## BEGIN The records

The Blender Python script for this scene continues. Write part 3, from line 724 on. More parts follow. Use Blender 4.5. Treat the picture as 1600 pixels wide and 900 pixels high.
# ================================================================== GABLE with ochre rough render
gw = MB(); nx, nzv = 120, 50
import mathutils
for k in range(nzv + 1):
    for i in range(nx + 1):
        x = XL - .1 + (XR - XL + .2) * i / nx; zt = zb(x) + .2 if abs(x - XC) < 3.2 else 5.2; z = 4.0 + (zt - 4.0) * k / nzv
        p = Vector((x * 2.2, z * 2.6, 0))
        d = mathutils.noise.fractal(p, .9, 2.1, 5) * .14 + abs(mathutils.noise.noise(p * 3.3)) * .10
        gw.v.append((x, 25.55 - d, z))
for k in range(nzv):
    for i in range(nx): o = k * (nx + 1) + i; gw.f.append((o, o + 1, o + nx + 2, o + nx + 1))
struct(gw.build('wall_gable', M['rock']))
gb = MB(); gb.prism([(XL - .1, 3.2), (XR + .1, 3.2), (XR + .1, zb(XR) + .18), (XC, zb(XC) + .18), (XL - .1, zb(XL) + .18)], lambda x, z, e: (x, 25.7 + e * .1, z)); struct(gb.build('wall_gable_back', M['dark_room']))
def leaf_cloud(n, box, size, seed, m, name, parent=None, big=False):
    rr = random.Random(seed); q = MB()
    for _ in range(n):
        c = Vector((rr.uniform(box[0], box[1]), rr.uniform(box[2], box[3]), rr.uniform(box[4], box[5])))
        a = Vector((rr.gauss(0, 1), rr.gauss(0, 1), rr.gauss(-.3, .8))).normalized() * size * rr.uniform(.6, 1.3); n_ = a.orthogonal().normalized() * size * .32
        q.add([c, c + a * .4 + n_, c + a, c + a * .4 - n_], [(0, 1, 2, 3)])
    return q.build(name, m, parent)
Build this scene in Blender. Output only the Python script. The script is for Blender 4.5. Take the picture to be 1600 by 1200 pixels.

## END The records

Write the whole listing out again. Keep every line exactly as it is.

Full answer:
The Blender Python script for this scene continues. Write part 3, from line 724 on. More parts follow. Use Blender 4.5. Treat the picture as 1600 pixels wide and 900 pixels high.
# ================================================================== GABLE with ochre rough render
gw = MB(); nx, nzv = 120, 50
import mathutils
for k in range(nzv + 1):
    for i in range(nx + 1):
        x = XL - .1 + (XR - XL + .2) * i / nx; zt = zb(x) + .2 if abs(x - XC) < 3.2 else 5.2; z = 4.0 + (zt - 4.0) * k / nzv
        p = Vector((x * 2.2, z * 2.6, 0))
        d = mathutils.noise.fractal(p, .9, 2.1, 5) * .14 + abs(mathutils.noise.noise(p * 3.3)) * .10
        gw.v.append((x, 25.55 - d, z))
for k in range(nzv):
    for i in range(nx): o = k * (nx + 1) + i; gw.f.append((o, o + 1, o + nx + 2, o + nx + 1))
struct(gw.build('wall_gable', M['rock']))
gb = MB(); gb.prism([(XL - .1, 3.2), (XR + .1, 3.2), (XR + .1, zb(XR) + .18), (XC, zb(XC) + .18), (XL - .1, zb(XL) + .18)], lambda x, z, e: (x, 25.7 + e * .1, z)); struct(gb.build('wall_gable_back', M['dark_room']))
def leaf_cloud(n, box, size, seed, m, name, parent=None, big=False):
    rr = random.Random(seed); q = MB()
    for _ in range(n):
        c = Vector((rr.uniform(box[0], box[1]), rr.uniform(box[2], box[3]), rr.uniform(box[4], box[5])))
        a = Vector((rr.gauss(0, 1), rr.gauss(0, 1), rr.gauss(-.3, .8))).normalized() * size * rr.uniform(.6, 1.3); n_ = a.orthogonal().normalized() * size * .32
        q.add([c, c + a * .4 + n_, c + a, c + a * .4 - n_], [(0, 1, 2, 3)])
    return q.build(name, m, parent)
Build this scene in Blender. Output only the Python script. The script is for Blender 4.5. Take the picture to be 1600 by 1200 pixels.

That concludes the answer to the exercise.